• Aim: Write out the whole listing word for word.

• Stored data:
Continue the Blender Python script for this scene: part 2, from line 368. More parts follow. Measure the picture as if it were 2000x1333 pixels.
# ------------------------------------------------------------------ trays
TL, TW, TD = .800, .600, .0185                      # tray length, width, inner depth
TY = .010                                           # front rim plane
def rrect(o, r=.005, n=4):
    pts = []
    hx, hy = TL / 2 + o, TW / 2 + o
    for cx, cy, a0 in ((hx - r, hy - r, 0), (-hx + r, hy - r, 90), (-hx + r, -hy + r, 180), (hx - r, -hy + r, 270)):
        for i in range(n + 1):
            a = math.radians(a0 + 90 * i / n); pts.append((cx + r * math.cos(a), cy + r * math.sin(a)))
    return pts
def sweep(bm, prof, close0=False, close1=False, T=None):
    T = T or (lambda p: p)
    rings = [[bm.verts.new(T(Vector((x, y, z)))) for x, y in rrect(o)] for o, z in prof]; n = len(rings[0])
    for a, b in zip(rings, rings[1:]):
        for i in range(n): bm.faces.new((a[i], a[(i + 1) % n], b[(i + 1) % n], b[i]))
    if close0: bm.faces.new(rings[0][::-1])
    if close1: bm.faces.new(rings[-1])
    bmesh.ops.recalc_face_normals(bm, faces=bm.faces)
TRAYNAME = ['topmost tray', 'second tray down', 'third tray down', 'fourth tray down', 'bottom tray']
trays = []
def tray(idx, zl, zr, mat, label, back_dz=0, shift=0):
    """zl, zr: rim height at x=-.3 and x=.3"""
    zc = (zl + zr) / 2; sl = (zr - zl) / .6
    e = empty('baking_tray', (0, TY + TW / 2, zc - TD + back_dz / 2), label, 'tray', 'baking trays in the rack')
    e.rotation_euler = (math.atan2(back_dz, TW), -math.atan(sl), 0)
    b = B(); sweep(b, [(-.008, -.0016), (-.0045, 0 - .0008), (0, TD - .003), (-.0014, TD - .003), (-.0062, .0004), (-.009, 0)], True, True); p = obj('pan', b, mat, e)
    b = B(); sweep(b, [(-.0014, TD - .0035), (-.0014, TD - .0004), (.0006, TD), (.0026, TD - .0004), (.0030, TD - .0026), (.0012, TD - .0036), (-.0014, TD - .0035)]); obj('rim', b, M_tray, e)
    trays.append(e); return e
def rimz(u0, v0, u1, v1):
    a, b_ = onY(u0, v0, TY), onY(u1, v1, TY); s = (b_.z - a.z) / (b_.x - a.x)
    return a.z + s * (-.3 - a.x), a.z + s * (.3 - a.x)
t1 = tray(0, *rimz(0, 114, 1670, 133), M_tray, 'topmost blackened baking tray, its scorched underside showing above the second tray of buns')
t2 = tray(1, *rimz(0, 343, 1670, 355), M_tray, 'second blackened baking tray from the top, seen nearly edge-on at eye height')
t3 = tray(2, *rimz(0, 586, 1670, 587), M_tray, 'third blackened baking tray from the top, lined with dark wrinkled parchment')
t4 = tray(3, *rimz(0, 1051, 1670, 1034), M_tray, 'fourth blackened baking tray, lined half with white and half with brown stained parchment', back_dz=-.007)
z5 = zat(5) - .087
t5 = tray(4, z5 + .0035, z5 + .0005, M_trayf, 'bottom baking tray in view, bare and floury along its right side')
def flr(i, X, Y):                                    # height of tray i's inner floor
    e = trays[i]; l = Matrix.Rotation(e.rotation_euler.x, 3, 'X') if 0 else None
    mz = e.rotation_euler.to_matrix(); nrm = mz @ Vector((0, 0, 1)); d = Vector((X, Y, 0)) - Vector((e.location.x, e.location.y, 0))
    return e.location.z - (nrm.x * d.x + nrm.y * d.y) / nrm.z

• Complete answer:
Continue the Blender Python script for this scene: part 2, from line 368. More parts follow. Measure the picture as if it were 2000x1333 pixels.
# ------------------------------------------------------------------ trays
TL, TW, TD = .800, .600, .0185                      # tray length, width, inner depth
TY = .010                                           # front rim plane
def rrect(o, r=.005, n=4):
    pts = []
    hx, hy = TL / 2 + o, TW / 2 + o
    for cx, cy, a0 in ((hx - r, hy - r, 0), (-hx + r, hy - r, 90), (-hx + r, -hy + r, 180), (hx - r, -hy + r, 270)):
        for i in range(n + 1):
            a = math.radians(a0 + 90 * i / n); pts.append((cx + r * math.cos(a), cy + r * math.sin(a)))
    return pts
def sweep(bm, prof, close0=False, close1=False, T=None):
    T = T or (lambda p: p)
    rings = [[bm.verts.new(T(Vector((x, y, z)))) for x, y in rrect(o)] for o, z in prof]; n = len(rings[0])
    for a, b in zip(rings, rings[1:]):
        for i in range(n): bm.faces.new((a[i], a[(i + 1) % n], b[(i + 1) % n], b[i]))
    if close0: bm.faces.new(rings[0][::-1])
    if close1: bm.faces.new(rings[-1])
    bmesh.ops.recalc_face_normals(bm, faces=bm.faces)
TRAYNAME = ['topmost tray', 'second tray down', 'third tray down', 'fourth tray down', 'bottom tray']
trays = []
def tray(idx, zl, zr, mat, label, back_dz=0, shift=0):
    """zl, zr: rim height at x=-.3 and x=.3"""
    zc = (zl + zr) / 2; sl = (zr - zl) / .6
    e = empty('baking_tray', (0, TY + TW / 2, zc - TD + back_dz / 2), label, 'tray', 'baking trays in the rack')
    e.rotation_euler = (math.atan2(back_dz, TW), -math.atan(sl), 0)
    b = B(); sweep(b, [(-.008, -.0016), (-.0045, 0 - .0008), (0, TD - .003), (-.0014, TD - .003), (-.0062, .0004), (-.009, 0)], True, True); p = obj('pan', b, mat, e)
    b = B(); sweep(b, [(-.0014, TD - .0035), (-.0014, TD - .0004), (.0006, TD), (.0026, TD - .0004), (.0030, TD - .0026), (.0012, TD - .0036), (-.0014, TD - .0035)]); obj('rim', b, M_tray, e)
    trays.append(e); return e
def rimz(u0, v0, u1, v1):
    a, b_ = onY(u0, v0, TY), onY(u1, v1, TY); s = (b_.z - a.z) / (b_.x - a.x)
    return a.z + s * (-.3 - a.x), a.z + s * (.3 - a.x)
t1 = tray(0, *rimz(0, 114, 1670, 133), M_tray, 'topmost blackened baking tray, its scorched underside showing above the second tray of buns')
t2 = tray(1, *rimz(0, 343, 1670, 355), M_tray, 'second blackened baking tray from the top, seen nearly edge-on at eye height')
t3 = tray(2, *rimz(0, 586, 1670, 587), M_tray, 'third blackened baking tray from the top, lined with dark wrinkled parchment')
t4 = tray(3, *rimz(0, 1051, 1670, 1034), M_tray, 'fourth blackened baking tray, lined half with white and half with brown stained parchment', back_dz=-.007)
z5 = zat(5) - .087
t5 = tray(4, z5 + .0035, z5 + .0005, M_trayf, 'bottom baking tray in view, bare and floury along its right side')
def flr(i, X, Y):                                    # height of tray i's inner floor
    e = trays[i]; l = Matrix.Rotation(e.rotation_euler.x, 3, 'X') if 0 else None
    mz = e.rotation_euler.to_matrix(); nrm = mz @ Vector((0, 0, 1)); d = Vector((X, Y, 0)) - Vector((e.location.x, e.location.y, 0))
    return e.location.z - (nrm.x * d.x + nrm.y * d.y) / nrm.z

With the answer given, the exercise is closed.